Fuel the American economy with offshore energy

Andrew Langer

Some parting gift: On his way out the White House door, President Barack Obama banned seismic surveying in the Atlantic Ocean from New England south to Virginia.

It was a fitting end to eight years of a presidential administration dedicated to frustrating the development of domestic energy resources at every turn. Fortunately, indications are that President Donald Trump will take a more welcoming view of the economic benefits of increased U.S. oil and gas production.

The federal Bureau of Ocean Energy Management handed down the ban in response to six separate applications to conduct seismic surveys in the Atlantic. These surveys are used to locate and create images of rock formations, a key step in the search for underground oil and gas reserves below the ocean floor.

In denying the applications, BOEM claimed that the surveys would be disruptive and could harm marine life — a weak justification based on scanty evidence at best. This, too, is part of a pattern of flimsy excuse-making for decisions that are really all about politics.

Last year, after the federal government spent months contemplating opening up areas of the Atlantic Ocean to offshore oil and gas leasing, the Obama administration decided instead to block all exploration in these areas for five years. The Department of Interior cited local opposition and “market dynamics” as the reason for the moratorium.

In December, Obama announced a permanent ban on offshore drilling in federal waters along the Atlantic Coast and in the Arctic Ocean, nearly 118 million acres in total. This was done, characteristically, by executive order, itself justified by the dubious application of a law dating back to 1953.

Obama clearly hoped for a successor who would agree with his anti-energy policies, including the ban on seismic surveys. When he didn’t get one, he moved to try to lock his preferences in past the expiration of his term.

His executive orders and agency rules banning drilling and surveying will require a pronounced effort to overturn, one likely to entail extensive litigation. The outgoing administration even boasted about how difficult if not impossible its anti-energy policies would be to undo.

But Trump has repeatedly expressed his intention to rev up American energy production. The effort to overturn the Obama restrictions is worth his time. What’s more, the new president will have the facts on his side.

First, the flimsy excuses: Contrary to the BOEM’s claims, seismic surveys are not harmful to marine life. In fact, they have been safely conducted along the U.S. coast for years. That’s because such surveys, highly regulated by government agencies, proceed only after extensive studies to determine what impact, if any, they will have on animal life.

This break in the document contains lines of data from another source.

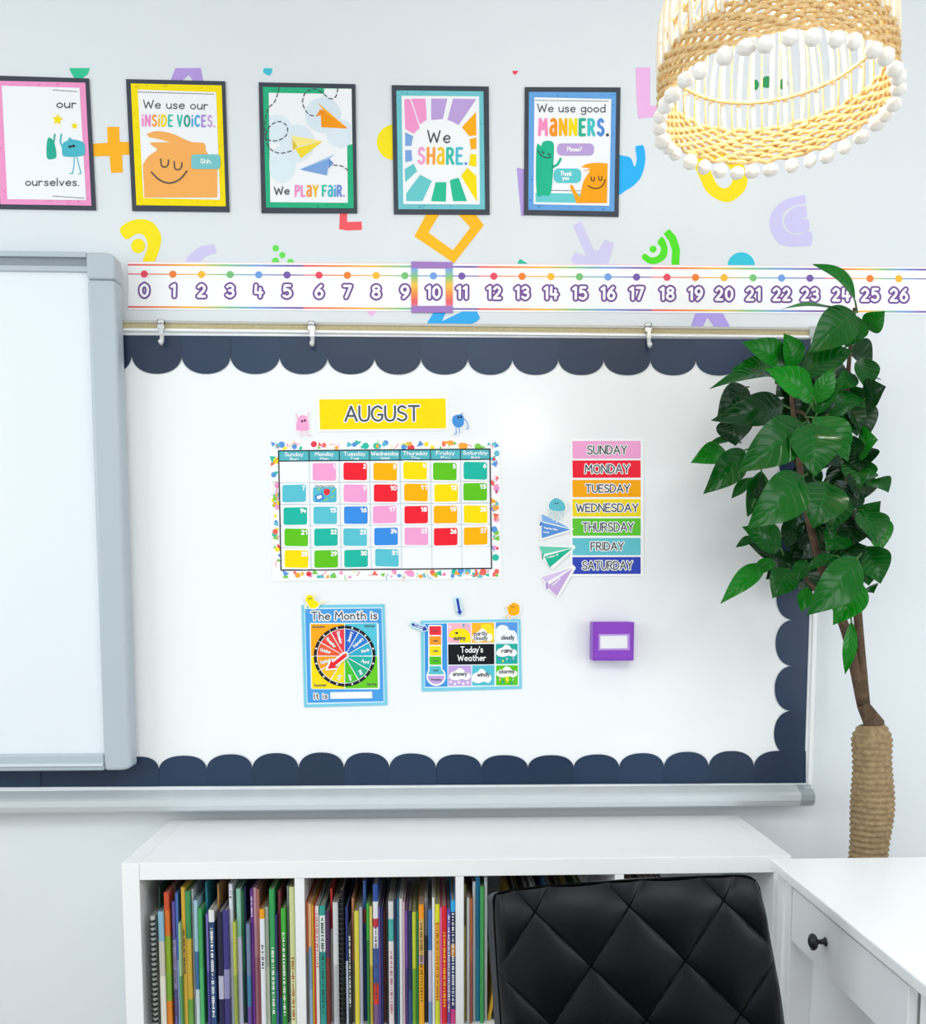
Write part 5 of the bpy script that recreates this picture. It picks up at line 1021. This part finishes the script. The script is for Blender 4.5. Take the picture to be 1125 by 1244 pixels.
def pleaf(tip, base, w, yb=-.3, yt=None, sag=.1, roll=0, k=0, fold=.42):
    yt = yb-.05 if yt is None else yt
    b, t = zl(base, tip); yb = min(yb, -.08); yt = min(yt, -.06)
    leaf(at(*b, yb), at(*t, yt), w/2.704/FPX*(2.52+(yb+yt)/2)*1.2, sag, roll, fold, k)
# behind
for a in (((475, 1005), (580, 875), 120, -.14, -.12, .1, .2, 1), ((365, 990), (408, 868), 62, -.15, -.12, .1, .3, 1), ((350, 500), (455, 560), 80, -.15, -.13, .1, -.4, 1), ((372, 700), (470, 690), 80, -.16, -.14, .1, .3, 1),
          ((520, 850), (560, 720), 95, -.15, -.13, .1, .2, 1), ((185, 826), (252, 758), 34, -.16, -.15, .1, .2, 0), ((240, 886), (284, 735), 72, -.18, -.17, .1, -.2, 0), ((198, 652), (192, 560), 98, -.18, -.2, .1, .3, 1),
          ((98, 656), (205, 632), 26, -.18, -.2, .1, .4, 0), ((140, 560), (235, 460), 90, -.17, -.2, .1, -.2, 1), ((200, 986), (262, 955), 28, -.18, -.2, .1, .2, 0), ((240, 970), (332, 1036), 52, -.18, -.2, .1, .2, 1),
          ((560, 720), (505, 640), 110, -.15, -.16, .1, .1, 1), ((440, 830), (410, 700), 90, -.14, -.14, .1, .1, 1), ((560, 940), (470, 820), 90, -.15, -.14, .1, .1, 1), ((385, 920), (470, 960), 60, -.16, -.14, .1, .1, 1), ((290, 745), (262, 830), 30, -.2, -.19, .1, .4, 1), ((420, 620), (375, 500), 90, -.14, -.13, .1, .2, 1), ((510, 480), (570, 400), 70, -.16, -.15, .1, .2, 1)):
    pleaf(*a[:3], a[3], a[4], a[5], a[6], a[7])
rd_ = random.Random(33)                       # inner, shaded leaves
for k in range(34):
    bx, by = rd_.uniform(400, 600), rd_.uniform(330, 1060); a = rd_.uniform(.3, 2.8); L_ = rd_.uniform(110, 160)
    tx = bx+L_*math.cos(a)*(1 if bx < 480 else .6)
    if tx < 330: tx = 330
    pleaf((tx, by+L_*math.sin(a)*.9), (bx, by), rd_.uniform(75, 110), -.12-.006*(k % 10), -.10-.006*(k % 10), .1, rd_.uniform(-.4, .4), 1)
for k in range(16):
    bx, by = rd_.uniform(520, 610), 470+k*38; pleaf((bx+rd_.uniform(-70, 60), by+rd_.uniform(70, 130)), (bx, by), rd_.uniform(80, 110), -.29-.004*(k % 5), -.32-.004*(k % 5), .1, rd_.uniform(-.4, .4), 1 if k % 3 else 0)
# middle
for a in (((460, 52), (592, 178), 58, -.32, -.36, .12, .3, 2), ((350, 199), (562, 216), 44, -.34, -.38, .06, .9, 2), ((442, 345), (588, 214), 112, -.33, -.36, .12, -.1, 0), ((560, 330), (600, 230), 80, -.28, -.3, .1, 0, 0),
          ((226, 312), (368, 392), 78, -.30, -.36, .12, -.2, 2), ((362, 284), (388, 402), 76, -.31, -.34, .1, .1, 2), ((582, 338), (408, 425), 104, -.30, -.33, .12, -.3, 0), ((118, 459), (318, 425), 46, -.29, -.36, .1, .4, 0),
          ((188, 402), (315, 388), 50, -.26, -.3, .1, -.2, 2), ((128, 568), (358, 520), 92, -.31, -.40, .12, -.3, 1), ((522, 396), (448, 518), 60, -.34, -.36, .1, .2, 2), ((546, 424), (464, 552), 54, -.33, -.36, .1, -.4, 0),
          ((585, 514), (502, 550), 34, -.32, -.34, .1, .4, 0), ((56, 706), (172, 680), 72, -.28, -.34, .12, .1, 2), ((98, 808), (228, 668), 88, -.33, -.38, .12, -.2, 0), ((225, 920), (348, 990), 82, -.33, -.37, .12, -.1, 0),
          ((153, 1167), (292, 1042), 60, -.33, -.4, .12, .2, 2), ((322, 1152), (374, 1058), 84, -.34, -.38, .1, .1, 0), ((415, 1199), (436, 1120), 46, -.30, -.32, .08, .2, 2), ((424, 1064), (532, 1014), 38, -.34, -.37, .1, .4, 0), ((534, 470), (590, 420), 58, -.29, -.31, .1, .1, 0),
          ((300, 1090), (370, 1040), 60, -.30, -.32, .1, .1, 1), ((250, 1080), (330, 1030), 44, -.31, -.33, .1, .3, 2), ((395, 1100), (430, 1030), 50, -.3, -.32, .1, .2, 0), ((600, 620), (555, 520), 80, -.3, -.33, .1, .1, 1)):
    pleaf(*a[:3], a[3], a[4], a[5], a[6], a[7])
# front
for a in (((300, 400), (452, 492), 82, -.40, -.44, .12, -.2, 2), ((365, 465), (450, 515), 48, -.41, -.43, .1, .2, 2), ((208, 738), (422, 578), 128, -.42, -.48, .13, -.15, 0), ((462, 752), (442, 580), 140, -.44, -.48, .12, .1, 0), ((572, 700), (452, 560), 104, -.42, -.46, .12, -.1, 0),
          ((244, 922), (422, 752), 132, -.44, -.50, .13, -.15, 0), ((456, 922), (502, 772), 132, -.43, -.47, .12, .1, 0), ((440, 1208), (600, 1020), 118, -.42, -.46, .12, -.1, 0), ((522, 1240), (610, 1100), 92, -.38, -.42, .1, .1, 2), ((560, 1405), (580, 1230), 40, -.36, -.36, .1, .2, 2)):
    pleaf(*a[:3], a[3], a[4], a[5], a[6], a[7])
rr_ = random.Random(21)                       # the far side of the crown, past the right edge
for k in range(14):
    bx, by = rr_.uniform(600, 640), rr_.uniform(180, 1180); pleaf((bx+rr_.uniform(10, 70), by+rr_.uniform(-60, 130)), (bx, by), rr_.uniform(60, 100), -.22-.012*k, None, .1, rr_.uniform(-.3, .3), rr_.choice((0, 0, 1, 2)))
def branch(pts, r0, r1, nm='branch'):
    P = []
    for x, y, Y in pts: a = zl((x, y))[0]; P.append((a[0], a[1], Y))
    S = [at(*q, P[0][2]) for q in spline([(p[0], p[1]) for p in P], 4, False)]
    n = len(S); Ys = [P[min(i//4, len(P)-1)][2] for i in range(n)]
    S = [at(*q, Ys[i]) for i, q in enumerate(spline([(p[0], p[1]) for p in P], 4, False))]
    mb = MB(); mb.tube(S, [r0+(r1-r0)*i/(n-1) for i in range(n)], bark, 8); mb.build(nm, pl, fix=False)
branch([(615, 1500, -.27), (570, 1290, -.27), (530, 1180, -.27), (490, 1080, -.27), (455, 960, -.27), (430, 850, -.27), (410, 720, -.27), (400, 620, -.27), (385, 520, -.27), (378, 440, -.27)], .014, .004)
branch([(520, 1180, -.27), (470, 1135, -.28), (430, 1090, -.29), (400, 1050, -.30)], .006, .003)
branch([(625, 1500, -.27), (600, 1200, -.27), (590, 1000, -.27), (575, 800, -.27), (560, 640, -.27), (570, 400, -.27), (590, 200, -.28)], .012, .004)
branch([(400, 640, -.27), (360, 700, -.28), (320, 720, -.28)], .004, .002)
branch([(388, 540, -.27), (420, 545, -.3), (440, 575, -.36)], .004, .002)
branch([(430, 850, -.27), (470, 800, -.3), (500, 775, -.38)], .004, .002)
mb = MB(); jm = mat('#8a7353', .9, name='jute_rope', noise=(90, '#a38b67'))
J0 = Vector((1.052, -.27, 0)); rows = []
for k in range(220):
    z = .34+.70*k/219; r = .047+.0022*math.sin(k*math.pi/2.2)+.003*math.sin(k*.09)-(.02*max(0, (k-205)/14)**2); rows.append([(J0.x+.004*math.sin(k*.05)+r*math.cos(2*math.pi*b/24), J0.y+r*math.sin(2*math.pi*b/24), z+.006*b/24) for b in range(24)])
mb.grid(rows, jm, True, True); mb.build('wrapped_trunk', pl, fix=False)['label'] = 'brown trunk wrapped in jute rope'
mb = MB(); pt_ = at(*zl((615, 1500))[0], -.27); mb.tube([(J0.x, J0.y, .95), (J0.x, J0.y, 1.05), pt_], [.03, .024, .014], bark, 10); mb.build('trunk', pl)
mb = MB(); pm_ = mat('#8f8a80', .8, name='pot_clay'); mb.lathe((J0.x, J0.y, 0), [(0, 0), (.13, 0), (.15, .02), (.17, .30), (.175, .33), (.16, .33), (.155, .30), (0, .29)], pm_, 32); mb.build('pot', pl, fix=False)
mb = MB(); mb.lathe((J0.x, J0.y, 0), [(.154, .298), (.08, .305), (0, .306)], mat('#4a3b2c', .95, noise=(80, '#33281d')), 24); mb.build('soil', pl, fix=False)
# ================================================================== wicker pendant lamp
LC = Vector((.5725, -.85, 0)); LR = .188; TILT = -math.radians(5.5)
wick = mat('#e6c894', .7, name='wicker', noise=(140, '#d2a869')); rib_m = mat('#f1e6d0', .6, name='cane'); pomm = mat('#f7f4ee', .95, name='cotton')
zb0 = at(940, 200, LC.y+LR).z; zb1_ = at(940, 156, LC.y+LR).z; zhoop = at(940, 125, LC.y+LR).z; zt_ = zb1_+.24
la = thing('pendant_lamp', (LC.x, LC.y, zb0), 'open wicker pendant lamp with a woven rim and white pompoms, upper right', 'lamp')
mb = MB(); nr = 9
for k in range(nr):                           # plaited rope rows of the rim
    z = zb0+(zb1_-zb0)*(k+.5)/nr; path = []
    for j in range(140):
        a = 2*math.pi*j/140; d = .0035*math.sin(a*35+k*math.pi); path.append((LC.x+(LR+d)*math.cos(a), LC.y+(LR+d)*math.sin(a), z+.0016*math.sin(a*23+k*2)))
    mb.tube(path, (zb1_-zb0)/nr*.53, wick, 6, False, True)
mb.build('woven_rim', la, fix=False)['label'] = 'woven straw rim band'
def rad(z): t = max(0, (z-zhoop)/(zt_-zhoop)); return LR*(1-.55*t**2.2)
NR = 84
for k in range(NR):
    a = 2*math.pi*k/NR; thick = k % 2; sw = (.05 if (k//2) % 2 else -.05)*(1 if k % 3 else .3); mb = MB(); P = []
    for j in range(9):
        z = zb1_-.012+(zt_-zb1_+.012)*j/8; r = rad(z)+(.003 if thick else -.004); q = a+sw*j/8; P.append((LC.x+r*math.cos(q), LC.y+r*math.sin(q), z))
    mb.tube(P, .0041 if thick else .0019, rib_m if thick else wick, 6); mb.build('rib', la, fix=False)
for z, r_ in ((zhoop, .0032), (zt_, .004), (zhoop+.11, .003)):
    mb = MB(); rr = rad(z)-.007; mb.tube([(LC.x+rr*math.cos(2*math.pi*j/72), LC.y+rr*math.sin(2*math.pi*j/72), z) for j in range(72)], r_, wick, 6, False, True); mb.build('hoop', la, fix=False)
mb = MB(); rp = random.Random(9); cpt = Vector((0, 0, 0))
bmx = bmesh.new(); bmesh.ops.create_icosphere(bmx, subdivisions=3, radius=.0125)
for v in bmx.verts: v.co *= 1+rp.uniform(-.10, .10)
pm0 = bpy.data.meshes.new('pompom'); bmx.to_mesh(pm0); bmx.free(); pm0.materials.append(pomm)
for p in pm0.polygons: p.use_smooth = True
NPM = 35
for k in range(NPM):
    a = 2*math.pi*k/NPM+rp.uniform(-.03, .03); o = bpy.data.objects.new('pompom', pm0); COL.objects.link(o); o.parent = la
    o.location = (LR*1.01*math.cos(a), LR*1.01*math.sin(a), -.0145+rp.uniform(-.003, .002)); o.scale = [rp.uniform(.85, 1.15)]*2+[rp.uniform(.85, 1.1)]
em = bpy.data.materials.new('lit_bulb'); em.use_nodes = True; bs = em.node_tree.nodes['Principled BSDF']; bs.inputs['Emission Color'].default_value = (1, .95, .86, 1); bs.inputs['Emission Strength'].default_value = 14; bs.inputs['Base Color'].default_value = (1, .95, .85, 1)
BZ = zt_-.06
mb = MB(); mb.ball((LC.x, LC.y, BZ), .032, em, 16, 12); mb.build('bulb', la)
mb = MB(); mb.tube([(LC.x, LC.y, BZ+.03), (LC.x, LC.y, BZ+.09)], .02, mat('#e9e6df', .5), 14)
for k in range(4): a = k*math.pi/2; mb.tube([(LC.x, LC.y, zt_), (LC.x+(rad(zt_)-.005)*math.cos(a), LC.y+(rad(zt_)-.005)*math.sin(a), zt_)], .002, wick, 6)
mb.build('socket', la)
mb = MB(); mb.tube([(LC.x, LC.y, BZ+.08), (LC.x, LC.y, 2.95)], .003, mat('#efece6', .6), 8); mb.tube([(LC.x, LC.y, 2.93), (LC.x, LC.y, 2.95)], .05, mat('#efece6', .6), 20); mb.build('cord', la)
bl = bpy.data.lights.new('bulb_light', 'POINT'); bl.energy = 5.5; bl.color = (1, .96, .9); bl.shadow_soft_size = .03
bo = bpy.data.objects.new('bulb_light', bl); COL.objects.link(bo); bo.location = (LC.x, LC.y, BZ-.045)
la.rotation_euler = (TILT, 0, 0); la.location.z += LR*math.sin(abs(TILT))
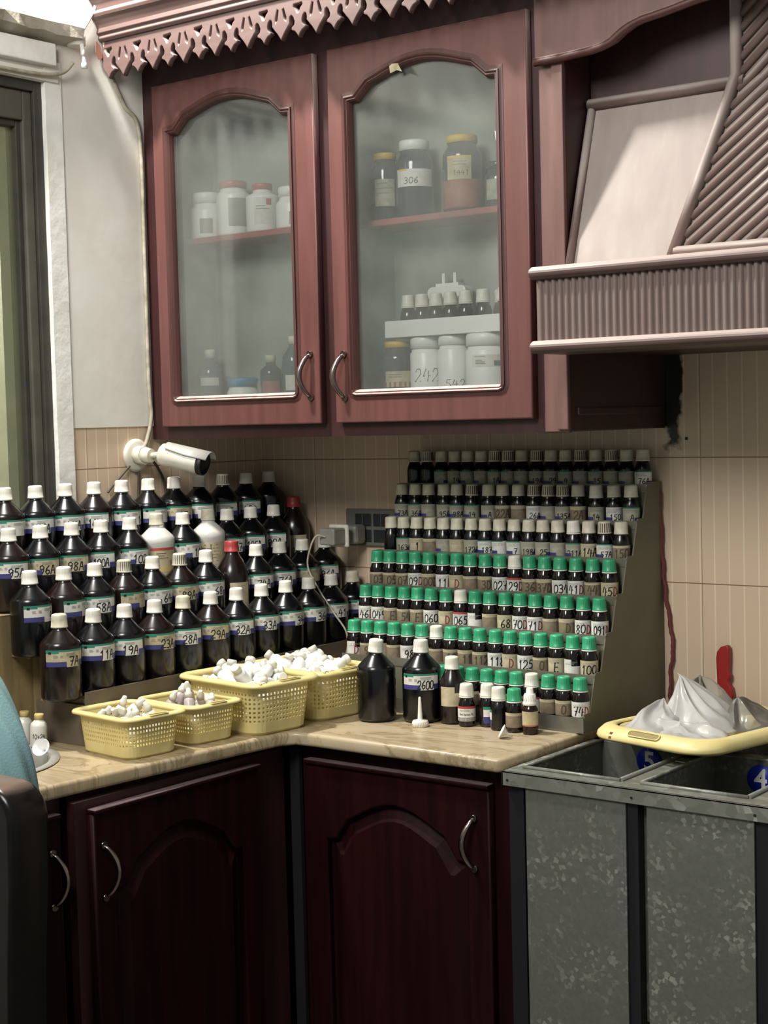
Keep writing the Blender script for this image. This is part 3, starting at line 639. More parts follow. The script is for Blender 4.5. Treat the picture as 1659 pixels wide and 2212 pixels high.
# ---------------------------------------------------------------- bottles
def cap_mesh(name, r, h, ribs, mats, flare=0.08, ring=True, groove=0.0005):
    mb = MB(); n = ribs * 2
    prof = [(1.0 + flare, 0), (1.0 + flare, 0.10), (0.99 + flare * .8, 0.12), (1.0, 0.55), (0.965, 0.86), (0.90, 0.96), (0.72, 1.0)]
    k = len(prof); vs = []
    for i in range(n):
        a = 2 * PI * (i + 0.5 * 0) / n; gr = (i % 2 == 1)
        for j, (f, t) in enumerate(prof):
            rr = r * f - (groove if (gr and 1 < j < 5) else 0); vs.append((rr * math.cos(a), rr * math.sin(a), h * t))
    o = len(mb.v); mb.v += vs
    for i in range(n):
        j = (i + 1) % n
        for q in range(k - 1):
            mb.f.append((o+i*k+q, o+j*k+q, o+j*k+q+1, o+i*k+q+1)); mb.m.append(1 if (i % 2 == 1 and 2 <= q <= 3 ) else 0); mb.sm.append(True)
    mb.f.append(tuple(i*k for i in range(n))[::-1]); mb.m.append(0); mb.sm.append(False); mb.f.append(tuple(i*k+k-1 for i in range(n))); mb.m.append(0); mb.sm.append(False)
    return mb.mesh(name, mats)
BIG_H = 0.1625
bigbody = [(0.030, 0), (0.036, 0.0025), (0.0385, 0.008), (0.0388, 0.103), (0.0376, 0.108), (0.0350, 0.1115), (0.0165, 0.1305), (0.0140, 0.1335), (0.0136, 0.140), (0.0136, 0.145)]
BB = {c: MB().lathe(bigbody, 44).mesh('large_bottle_body', c) for c in ('bottle_black', 'bottle_brown')}
BCAP = {'w': cap_mesh('cap', 0.0148, 0.026, 30, ['cap_white', 'cap_white_g']), 'c': cap_mesh('cap', 0.0148, 0.026, 30, ['cap_cream', 'cap_cream']), 'g': cap_mesh('cap', 0.0148, 0.026, 22, ['cap_cream', 'grime']), 'r': cap_mesh('cap', 0.0155, 0.024, 30, ['cap_red', 'cap_red_g'])}
def big_label(text, kind):
    """white label with green top strip, blue foot and a handwritten number"""
    if kind == 'n': return None
    r = 0.03925; mb = MB(); a = r * 1.02
    if kind == 'p': # plain cream tall paper
        patch(mb, -r * .75, r * .75, 0.035, 0.095, r, 0); print_lines(mb, -r * .6, r * .5, 0.088, 8, r + .0003, 4, 0.006, .0012)
        if text: strokes(mb, text, -r * .5, 0.042, 0.009, 0.012, 0.0016, 5, r + .0004)
        return mb.mesh('label', ['paper_cream', 'green', 'blue', 'paper', 'ink_grey', 'ink'])
    z0, z1 = 0.0675, 0.0985
    patch(mb, -a, a, z0 + .009, z1, r, 0, 14); patch(mb, -a, a * .0, z0, z0 + .0092, r, 2, 8); patch(mb, a * .0, a * .70, z0 - .001, z0 + .0095, r + .0001, 3, 6); patch(mb, a * .70, a, z0, z0 + .0105, r + .0001, 2, 4)
    patch(mb, -a, a, z1 - .0034, z1, r + .0002, 1, 14); patch(mb, -a, -a * .35, z1 - .0062, z1 - .0030, r + .0002, 1, 5)
    patch(mb, -a * .86, -a * .72, z1 - .0075, z1 - .0030, r + .0003, 5, 2)
    print_lines(mb, -a * .62, -a * .38, z1 - .0105, 4, r + .0003, 4); print_lines(mb, -a * .30, -a * .12, z1 - .0105, 4, r + .0003, 4); print_lines(mb, 0, a * .62, z1 - .0075, 3, r + .0003, 4, .002, .0009)
    if text:
        n = len(text); w = min(0.0105, 0.034 / (n * 1.12)); strokes(mb, text, a * .72 - n * w * 1.12 - .001, z0 + .0014, w, 0.0165, 0.0021, 5, r + .0005, adv=1.12, jit=.05)
    return mb.mesh('label', ['paper_cream' if kind == 'c' else 'paper', 'green', 'blue', 'paper_cream' if kind == 'c' else 'paper', 'ink_grey', 'ink'])
CAMX, CAMY = 2.578, -2.856
def toward(x, y, off): return math.atan2(CAMY - y, CAMX - x) + R(off)
ORD = ['first', 'second', 'third', 'fourth', 'fifth', 'sixth', 'seventh', 'eighth', 'ninth', 'tenth', 'eleventh', 'twelfth', 'thirteenth', 'fourteenth', 'fifteenth', 'sixteenth', 'seventeenth']
def big_bottle(x, y, z, text, kind, cap, body, label, off=22, group='large bottles on the wooden rack', tilt=0):
    t = thing('medicine_bottle', label, 'bottle', (x, y, z), toward(x, y, off - 6), group)
    link('body', BB[body], t); c = link('cap', BCAP[cap], t, loc=(0, 0, 0.1365), rot=(R(tilt), R(random.uniform(-1.5, 1.5)), random.uniform(0, 3)))
    lm = big_label(text, kind)
    if lm: link('label', lm, t)
    return t
BK, BR = 'bottle_black', 'bottle_brown'
# (y, text, label kind, cap, body, label turn)
A1 = [(-.901, '7A', 'c', 'c', BR, 22), (-.817, '11A', 'w', 'w', BK, 28), (-.736, '19A', 'w', 'w', BK, 5), (-.655, '23A', 'c', 'w', BR, 30), (-.575, '28A', 'w', 'c', BK, 10), (-.494, '29A', 'c', 'w', BR, 12), (-.415, '32A', 'w', 'w', BK, 8), (-.336, '33A', 'w', 'w', BK, 16), (-.257, '34', 'w', 'w', BK, 35), (-.179, '36', 'w', 'w', BK, 28), (-.100, '41', 'w', 'w', BK, 22), (-.0215, '', 'w', 'c', BK, 40)]
A2 = [(-.901, '4', 'w', 'w', BK, 45), (-.817, '', 'w', 'w', BR, 62), (-.737, '58A', 'w', 'w', BK, 14), (-.658, '', 'c', 'g', BR, 52), (-.579, '64', 'w', 'w', BK, 32), (-.500, '89A', 'c', 'g', BR, 18), (-.421, '68', 'w', 'w', BK, 24), None, (-.262, '74A', 'w', 'w', BK, 16), (-.183, '76A', 'w', 'w', BK, 10), (-.104, '', 'c', 'w', BK, 40), (-.0235, '96A', 'w', 'w', BK, 0)]
A3 = [(-.883, '95A', 'w', 'w', BR, 10), (-.804, '96A', 'c', 'w', BK, 8), (-.723, '98A', 'c', 'w', BK, 0), (-.644, '100A', 'w', 'w', BK, -12), (-.564, '102', 'w', 'w', BK, 22), None, (-.407, '10', 'w', 'w', BK, 35), None, (-.2665, '17', 'w', 'w', BK, 20), (-.188, '125A', 'w', 'w', BK, 0), (-.1093, '90A', 'w', 'w', BK, -8)]
A4 = [(-.905, '', 'w', 'w', BR, 5), (-.824, '', 'w', 'w', BR, 30), (-.745, '149A', 'w', 'w', BK, 8), (-.666, '163A', 'w', 'w', BK, 14), (-.587, '164A', 'w', 'w', BR, -6), (-.508, '1', 'w', 'w', BK, 38), (-.429, '', 'w', 'w', BK, 45), (-.350, '17', 'c', 'w', BK, 12), (-.271, '', 'w', 'w', BK, 0), (-.192, '15', 'w', 'g', BK, 0), (-.113, '128', 'w', 'w', BK, 2), (-.034, '', 'n', 'w', BK, 0)]
TN = ['front tier', 'second tier', 'third tier', 'top tier']
for k, row in enumerate((A1, A2, A3, A4)):
    for i, b in enumerate(row):
        if not b: continue
        y, tx, kd, cp, bd, off = b
        lab = ('large dark bottle marked %s, %s from left on %s of wooden rack' % (tx, ORD[i], TN[k])) if tx else ('large dark bottle with no readable number, %s from left on %s of wooden rack' % (ORD[i], TN[k]))
        big_bottle(XR[k], y, ZR[k] + .0003, tx, kd, cp, bd, lab, off)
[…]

The BOEM itself has admitted “there has been no documented scientific evidence of noise from air guns used in geological and geophysical seismic activities adversely affecting marine animal populations or coastal communities.”

So, offshore development would do nothing to harm marine life. But it would unleash a wave of economic benefits. Currently, nearly 90 billion barrels of oil and 405 trillion cubic feet of gas are untapped. Leasing these areas for development would create 840,000 jobs, put $200 billion into the federal treasury, and ramp up domestic energy production by 3.5 billion barrels of oil a day.

What’s more, the need for new surveys is now acute. The last seismic survey conducted in the Atlantic Outer Continental shelf was three decades ago. Its findings constitute a baseline estimate of the amounts of oil in these waters.

Trump will have to end his predecessor’s war against fossil fuels and American energy production. A good place to start is to allow seismic surveys in potentially rich oil and gas areas off America’s coast.

Andrew Langer is president of the Institute for Liberty.